Victor Segalen, a French naval doctor who traveled and lived in China from 1909 to 1914, wrote a great deal about China, including his masterpiece "China - The Great Statue" and other archeological and literary works.

To set up a foundation dedicated to sinology research to promote mutual understanding between Europe and China was Segalen's unfulfilled wish, said the granddaughter, who turned his dream into reality.

"We focused this Victor Segalen foundation on observation of society. For example, we organized a forum in 2008 over the European and Chinese views on the place of man in the world," she said.

Founded in 2007, the foundation has adhered to the anthropocentric vision that put human beings at the core of the world. It also worked out an action plan covering education, sustainable development, broadcasting, cultural heritage, health, and corporate culture and entrepreneurship.

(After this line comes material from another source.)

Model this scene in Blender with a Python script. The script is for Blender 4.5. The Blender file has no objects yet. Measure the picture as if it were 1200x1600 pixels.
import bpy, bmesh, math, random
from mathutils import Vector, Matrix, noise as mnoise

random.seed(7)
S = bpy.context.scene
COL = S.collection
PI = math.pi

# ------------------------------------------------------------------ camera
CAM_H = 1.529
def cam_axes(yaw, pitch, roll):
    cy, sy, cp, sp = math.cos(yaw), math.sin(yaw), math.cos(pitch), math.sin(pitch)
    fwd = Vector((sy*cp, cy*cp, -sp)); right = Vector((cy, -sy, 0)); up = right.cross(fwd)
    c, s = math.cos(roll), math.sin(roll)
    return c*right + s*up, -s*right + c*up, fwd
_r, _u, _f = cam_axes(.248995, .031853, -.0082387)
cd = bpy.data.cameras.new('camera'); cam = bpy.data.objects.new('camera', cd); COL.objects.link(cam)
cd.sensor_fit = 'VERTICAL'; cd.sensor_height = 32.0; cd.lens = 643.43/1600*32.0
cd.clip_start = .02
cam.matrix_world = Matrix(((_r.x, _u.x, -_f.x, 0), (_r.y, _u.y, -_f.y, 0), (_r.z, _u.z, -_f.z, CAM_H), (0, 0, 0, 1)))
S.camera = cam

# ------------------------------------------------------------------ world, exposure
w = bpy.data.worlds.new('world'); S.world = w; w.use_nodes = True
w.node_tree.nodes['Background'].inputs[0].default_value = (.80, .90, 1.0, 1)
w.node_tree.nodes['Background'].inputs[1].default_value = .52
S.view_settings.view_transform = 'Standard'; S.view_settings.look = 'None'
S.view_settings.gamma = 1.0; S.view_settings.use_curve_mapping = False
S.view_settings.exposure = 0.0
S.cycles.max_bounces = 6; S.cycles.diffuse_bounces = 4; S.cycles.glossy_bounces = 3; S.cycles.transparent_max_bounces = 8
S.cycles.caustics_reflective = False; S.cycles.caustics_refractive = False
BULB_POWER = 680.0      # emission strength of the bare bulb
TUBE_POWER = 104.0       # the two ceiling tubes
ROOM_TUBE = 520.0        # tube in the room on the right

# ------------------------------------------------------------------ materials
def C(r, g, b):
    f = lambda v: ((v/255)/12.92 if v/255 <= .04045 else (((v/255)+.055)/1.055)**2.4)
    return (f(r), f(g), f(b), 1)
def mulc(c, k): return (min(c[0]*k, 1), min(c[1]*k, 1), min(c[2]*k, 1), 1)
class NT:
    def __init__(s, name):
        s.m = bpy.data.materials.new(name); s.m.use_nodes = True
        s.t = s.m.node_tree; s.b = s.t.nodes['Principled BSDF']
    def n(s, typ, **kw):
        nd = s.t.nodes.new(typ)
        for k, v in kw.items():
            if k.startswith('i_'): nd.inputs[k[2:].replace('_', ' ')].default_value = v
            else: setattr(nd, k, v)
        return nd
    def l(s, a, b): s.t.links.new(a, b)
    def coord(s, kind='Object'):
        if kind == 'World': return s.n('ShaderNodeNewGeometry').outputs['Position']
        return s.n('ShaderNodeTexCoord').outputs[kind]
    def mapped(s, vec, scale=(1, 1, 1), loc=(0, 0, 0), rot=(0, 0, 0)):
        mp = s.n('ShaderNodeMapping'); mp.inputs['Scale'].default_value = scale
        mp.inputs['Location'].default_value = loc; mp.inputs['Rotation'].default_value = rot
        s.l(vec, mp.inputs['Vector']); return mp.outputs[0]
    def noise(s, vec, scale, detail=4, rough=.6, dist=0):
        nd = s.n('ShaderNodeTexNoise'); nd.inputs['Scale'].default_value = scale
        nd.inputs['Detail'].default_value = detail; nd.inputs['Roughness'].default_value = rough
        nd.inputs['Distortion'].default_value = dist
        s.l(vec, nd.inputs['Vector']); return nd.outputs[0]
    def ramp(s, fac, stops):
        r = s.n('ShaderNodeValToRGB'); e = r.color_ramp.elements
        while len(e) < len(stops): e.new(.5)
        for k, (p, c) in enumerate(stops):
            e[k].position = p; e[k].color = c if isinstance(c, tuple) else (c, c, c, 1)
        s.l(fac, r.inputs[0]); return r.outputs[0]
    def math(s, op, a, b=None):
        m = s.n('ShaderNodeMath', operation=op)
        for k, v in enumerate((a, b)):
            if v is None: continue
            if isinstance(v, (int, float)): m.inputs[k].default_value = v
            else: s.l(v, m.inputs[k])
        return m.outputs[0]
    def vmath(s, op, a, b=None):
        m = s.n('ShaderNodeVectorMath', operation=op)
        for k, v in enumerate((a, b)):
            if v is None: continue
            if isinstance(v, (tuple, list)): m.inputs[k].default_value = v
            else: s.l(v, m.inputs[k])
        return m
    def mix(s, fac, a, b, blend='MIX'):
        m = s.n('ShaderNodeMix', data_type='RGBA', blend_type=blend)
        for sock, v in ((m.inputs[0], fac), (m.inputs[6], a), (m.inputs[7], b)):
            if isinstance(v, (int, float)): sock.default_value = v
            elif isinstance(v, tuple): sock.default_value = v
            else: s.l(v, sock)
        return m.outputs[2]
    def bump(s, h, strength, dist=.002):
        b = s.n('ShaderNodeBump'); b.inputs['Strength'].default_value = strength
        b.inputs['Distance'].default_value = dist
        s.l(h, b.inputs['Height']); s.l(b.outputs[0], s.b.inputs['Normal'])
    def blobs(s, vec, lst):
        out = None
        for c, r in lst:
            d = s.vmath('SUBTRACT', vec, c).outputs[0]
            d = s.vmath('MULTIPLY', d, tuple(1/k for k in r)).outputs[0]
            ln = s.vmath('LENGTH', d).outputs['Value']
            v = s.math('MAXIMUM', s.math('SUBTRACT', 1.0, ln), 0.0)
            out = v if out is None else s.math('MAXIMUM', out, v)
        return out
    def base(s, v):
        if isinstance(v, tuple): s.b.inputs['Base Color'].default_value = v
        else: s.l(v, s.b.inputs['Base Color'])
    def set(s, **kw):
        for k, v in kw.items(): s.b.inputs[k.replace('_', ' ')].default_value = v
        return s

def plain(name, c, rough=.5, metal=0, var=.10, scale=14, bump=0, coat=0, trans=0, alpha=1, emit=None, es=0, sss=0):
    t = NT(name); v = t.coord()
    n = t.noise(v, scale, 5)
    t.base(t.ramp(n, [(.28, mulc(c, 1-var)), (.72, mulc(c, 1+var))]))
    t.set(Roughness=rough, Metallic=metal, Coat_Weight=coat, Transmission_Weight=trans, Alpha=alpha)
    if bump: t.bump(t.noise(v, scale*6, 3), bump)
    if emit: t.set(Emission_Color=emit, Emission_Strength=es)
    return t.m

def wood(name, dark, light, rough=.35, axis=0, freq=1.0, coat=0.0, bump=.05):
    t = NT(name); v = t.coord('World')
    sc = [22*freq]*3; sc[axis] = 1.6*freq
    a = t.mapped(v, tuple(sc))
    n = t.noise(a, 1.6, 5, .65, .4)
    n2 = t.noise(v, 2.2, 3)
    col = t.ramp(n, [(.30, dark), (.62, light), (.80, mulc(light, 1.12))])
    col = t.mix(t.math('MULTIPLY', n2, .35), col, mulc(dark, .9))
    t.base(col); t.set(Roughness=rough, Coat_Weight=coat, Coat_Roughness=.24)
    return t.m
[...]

The foundation, which works to enhance dialogue and links between the two nations via cultural exchanges, is planning its next session on development of countryside, as agriculture plays an important role in both France and China, the veteran Sino-Franco friendship promoter said.

Talking about the Sino-French ties, she said that during the long history of bilateral ties, there are "both very prosperous periods and very difficult times. (We have) ups and downs ... but almost always for political reasons," she said.

To Mellerio, the cultural exchanges between the two countries have always played a positive role even when times are difficult.

"We have the idea to set up exchanges between young Europeans," she said, adding they are considering a program for French and Chinese scholars that enables them to study a year in China and another year in France.

On the upcoming visit of Chinese President Hu Jintao, she said "the visit is a point on a long road... like all French people, I'll watch him (President Hu) on television, and listen to what he says."

Victor Segalen has traveled across China. Mellerio said her grandfather was very fond of Chinese painting and had found inspiration in the traditional Chinese painting, steles and philosophers of different schools.

Segalen's second trip to China in 1913-1914 was interrupted by the First World War, but his offsprings have travelled and continued to travel across the country in search of more things the two countries can share.

From her traveling experience in China, Mellerio said she was impressed by the openness of China and perseverance of the Chinese people in face of adverse circumstances.

"I think China should sustain its cultural character and value, and don't copy the U.S. mode or European mode. China is what China is."

"In Segalen's 'Steles', there is a quote that I love, and it said 'As always one makes a long journey which is none other than a journey into one's own self,' "she said, comparing the European people's pursuit in understanding China to such a journey.